The problem:
Only the lines from the start of the material through the line containing "return v - np.floor(v)" are to be extracted, exactly as they appear.

Source records:
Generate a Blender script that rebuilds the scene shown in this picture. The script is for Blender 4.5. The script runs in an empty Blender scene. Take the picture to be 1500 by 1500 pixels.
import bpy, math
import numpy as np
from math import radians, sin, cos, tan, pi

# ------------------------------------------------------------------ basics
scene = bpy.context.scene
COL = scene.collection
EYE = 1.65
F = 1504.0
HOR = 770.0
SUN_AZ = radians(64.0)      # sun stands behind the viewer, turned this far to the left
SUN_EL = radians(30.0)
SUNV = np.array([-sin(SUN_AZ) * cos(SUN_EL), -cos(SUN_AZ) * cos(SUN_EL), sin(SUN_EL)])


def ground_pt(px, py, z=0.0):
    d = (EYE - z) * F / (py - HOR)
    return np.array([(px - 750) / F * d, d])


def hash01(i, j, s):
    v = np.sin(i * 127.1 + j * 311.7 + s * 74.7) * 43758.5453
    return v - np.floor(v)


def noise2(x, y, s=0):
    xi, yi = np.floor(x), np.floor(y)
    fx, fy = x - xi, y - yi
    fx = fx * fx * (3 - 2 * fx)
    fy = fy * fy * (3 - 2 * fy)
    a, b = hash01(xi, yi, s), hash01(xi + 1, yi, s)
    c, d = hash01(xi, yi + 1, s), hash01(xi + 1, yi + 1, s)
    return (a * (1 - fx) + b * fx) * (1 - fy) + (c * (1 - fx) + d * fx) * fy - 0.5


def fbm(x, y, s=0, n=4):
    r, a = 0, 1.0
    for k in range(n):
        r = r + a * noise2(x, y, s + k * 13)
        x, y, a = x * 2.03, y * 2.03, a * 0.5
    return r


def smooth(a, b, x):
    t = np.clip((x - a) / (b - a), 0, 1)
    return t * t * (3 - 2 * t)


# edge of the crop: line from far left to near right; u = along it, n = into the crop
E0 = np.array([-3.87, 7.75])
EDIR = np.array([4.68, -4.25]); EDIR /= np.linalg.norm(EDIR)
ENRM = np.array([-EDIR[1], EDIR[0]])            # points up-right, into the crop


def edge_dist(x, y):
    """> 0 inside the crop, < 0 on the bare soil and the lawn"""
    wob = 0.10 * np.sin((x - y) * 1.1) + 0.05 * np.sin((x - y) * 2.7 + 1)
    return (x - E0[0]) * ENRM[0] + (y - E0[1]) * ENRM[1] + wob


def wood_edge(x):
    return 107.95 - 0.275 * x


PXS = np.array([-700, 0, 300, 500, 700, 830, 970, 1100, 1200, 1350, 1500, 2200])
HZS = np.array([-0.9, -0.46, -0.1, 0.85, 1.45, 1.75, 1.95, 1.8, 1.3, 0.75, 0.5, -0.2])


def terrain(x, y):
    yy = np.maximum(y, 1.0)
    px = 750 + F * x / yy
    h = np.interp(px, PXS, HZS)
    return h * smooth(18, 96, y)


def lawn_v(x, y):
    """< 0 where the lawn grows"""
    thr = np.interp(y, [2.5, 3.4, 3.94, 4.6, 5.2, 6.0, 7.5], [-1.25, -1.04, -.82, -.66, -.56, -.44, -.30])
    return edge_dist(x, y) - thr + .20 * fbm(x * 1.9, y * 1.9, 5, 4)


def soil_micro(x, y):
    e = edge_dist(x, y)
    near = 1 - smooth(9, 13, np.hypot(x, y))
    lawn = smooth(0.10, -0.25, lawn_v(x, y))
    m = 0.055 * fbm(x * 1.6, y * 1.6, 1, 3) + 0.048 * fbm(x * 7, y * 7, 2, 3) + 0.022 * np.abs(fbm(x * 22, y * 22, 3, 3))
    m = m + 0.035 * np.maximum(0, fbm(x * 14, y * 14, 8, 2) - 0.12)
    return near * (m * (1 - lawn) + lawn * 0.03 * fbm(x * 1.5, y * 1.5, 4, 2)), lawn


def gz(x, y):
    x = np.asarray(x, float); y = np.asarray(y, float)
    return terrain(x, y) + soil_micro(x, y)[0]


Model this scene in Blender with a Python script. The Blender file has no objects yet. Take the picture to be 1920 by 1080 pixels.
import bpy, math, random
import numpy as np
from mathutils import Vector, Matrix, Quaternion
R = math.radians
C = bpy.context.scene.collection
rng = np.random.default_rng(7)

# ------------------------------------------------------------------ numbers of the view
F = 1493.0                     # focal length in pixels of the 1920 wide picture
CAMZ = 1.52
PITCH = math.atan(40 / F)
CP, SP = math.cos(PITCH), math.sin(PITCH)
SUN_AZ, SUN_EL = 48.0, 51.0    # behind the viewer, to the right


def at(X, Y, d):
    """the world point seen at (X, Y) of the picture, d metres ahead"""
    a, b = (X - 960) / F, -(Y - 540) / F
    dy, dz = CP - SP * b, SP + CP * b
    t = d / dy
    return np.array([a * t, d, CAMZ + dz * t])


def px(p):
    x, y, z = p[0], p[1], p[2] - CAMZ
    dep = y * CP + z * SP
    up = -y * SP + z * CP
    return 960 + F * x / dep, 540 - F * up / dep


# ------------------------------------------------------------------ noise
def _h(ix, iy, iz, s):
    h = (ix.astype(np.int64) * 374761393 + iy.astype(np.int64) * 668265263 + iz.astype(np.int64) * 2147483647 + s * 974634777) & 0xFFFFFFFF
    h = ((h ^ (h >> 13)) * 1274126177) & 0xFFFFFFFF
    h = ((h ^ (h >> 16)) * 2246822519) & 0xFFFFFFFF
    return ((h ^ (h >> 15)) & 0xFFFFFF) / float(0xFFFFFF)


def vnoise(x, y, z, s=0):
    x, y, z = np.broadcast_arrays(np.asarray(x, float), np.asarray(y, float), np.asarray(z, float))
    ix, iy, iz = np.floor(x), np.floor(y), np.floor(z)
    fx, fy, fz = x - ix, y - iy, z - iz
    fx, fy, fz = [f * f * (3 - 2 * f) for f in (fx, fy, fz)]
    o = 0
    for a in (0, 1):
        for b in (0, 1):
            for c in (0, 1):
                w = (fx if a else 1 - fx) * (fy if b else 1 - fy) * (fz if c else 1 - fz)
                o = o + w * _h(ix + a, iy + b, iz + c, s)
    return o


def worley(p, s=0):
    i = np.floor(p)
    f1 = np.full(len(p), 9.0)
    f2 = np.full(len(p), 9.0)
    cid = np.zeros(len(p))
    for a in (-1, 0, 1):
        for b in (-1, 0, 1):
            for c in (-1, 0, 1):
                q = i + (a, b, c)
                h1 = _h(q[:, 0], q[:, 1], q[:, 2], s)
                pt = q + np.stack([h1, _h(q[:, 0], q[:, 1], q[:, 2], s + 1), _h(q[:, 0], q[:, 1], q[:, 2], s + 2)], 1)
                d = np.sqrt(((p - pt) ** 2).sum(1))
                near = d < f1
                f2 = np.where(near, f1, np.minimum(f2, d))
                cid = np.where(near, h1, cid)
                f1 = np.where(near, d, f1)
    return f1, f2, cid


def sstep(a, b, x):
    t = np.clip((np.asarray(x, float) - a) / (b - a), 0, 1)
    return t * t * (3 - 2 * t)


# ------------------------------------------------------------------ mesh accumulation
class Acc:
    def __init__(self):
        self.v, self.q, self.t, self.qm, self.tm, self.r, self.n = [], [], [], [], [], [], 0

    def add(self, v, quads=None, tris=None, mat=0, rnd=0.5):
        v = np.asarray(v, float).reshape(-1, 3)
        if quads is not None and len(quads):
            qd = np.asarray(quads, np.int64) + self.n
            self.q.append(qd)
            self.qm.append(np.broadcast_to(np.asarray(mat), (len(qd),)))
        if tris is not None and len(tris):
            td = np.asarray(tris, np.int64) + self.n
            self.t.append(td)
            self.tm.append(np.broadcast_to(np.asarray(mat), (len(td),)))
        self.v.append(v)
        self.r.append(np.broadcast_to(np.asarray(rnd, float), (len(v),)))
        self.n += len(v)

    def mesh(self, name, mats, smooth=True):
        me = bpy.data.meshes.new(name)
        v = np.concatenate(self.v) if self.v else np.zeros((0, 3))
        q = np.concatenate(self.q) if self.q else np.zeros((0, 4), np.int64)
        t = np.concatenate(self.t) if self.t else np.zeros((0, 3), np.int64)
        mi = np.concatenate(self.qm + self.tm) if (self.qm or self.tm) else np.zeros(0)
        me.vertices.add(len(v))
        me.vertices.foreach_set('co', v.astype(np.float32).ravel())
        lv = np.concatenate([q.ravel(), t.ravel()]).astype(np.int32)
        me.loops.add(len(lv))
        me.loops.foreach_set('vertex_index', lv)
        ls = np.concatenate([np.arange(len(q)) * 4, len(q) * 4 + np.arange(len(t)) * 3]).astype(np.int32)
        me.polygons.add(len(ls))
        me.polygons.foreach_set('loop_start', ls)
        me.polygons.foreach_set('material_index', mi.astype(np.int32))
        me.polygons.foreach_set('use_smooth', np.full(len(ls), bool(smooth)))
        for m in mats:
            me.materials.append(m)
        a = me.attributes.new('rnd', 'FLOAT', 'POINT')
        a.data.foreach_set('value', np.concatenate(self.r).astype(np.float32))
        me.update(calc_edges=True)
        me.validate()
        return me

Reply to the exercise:
Generate a Blender script that rebuilds the scene shown in this picture. The script is for Blender 4.5. The script runs in an empty Blender scene. Take the picture to be 1500 by 1500 pixels.
import bpy, math
import numpy as np
from math import radians, sin, cos, tan, pi

# ------------------------------------------------------------------ basics
scene = bpy.context.scene
COL = scene.collection
EYE = 1.65
F = 1504.0
HOR = 770.0
SUN_AZ = radians(64.0)      # sun stands behind the viewer, turned this far to the left
SUN_EL = radians(30.0)
SUNV = np.array([-sin(SUN_AZ) * cos(SUN_EL), -cos(SUN_AZ) * cos(SUN_EL), sin(SUN_EL)])


def ground_pt(px, py, z=0.0):
    d = (EYE - z) * F / (py - HOR)
    return np.array([(px - 750) / F * d, d])


def hash01(i, j, s):
    v = np.sin(i * 127.1 + j * 311.7 + s * 74.7) * 43758.5453
    return v - np.floor(v)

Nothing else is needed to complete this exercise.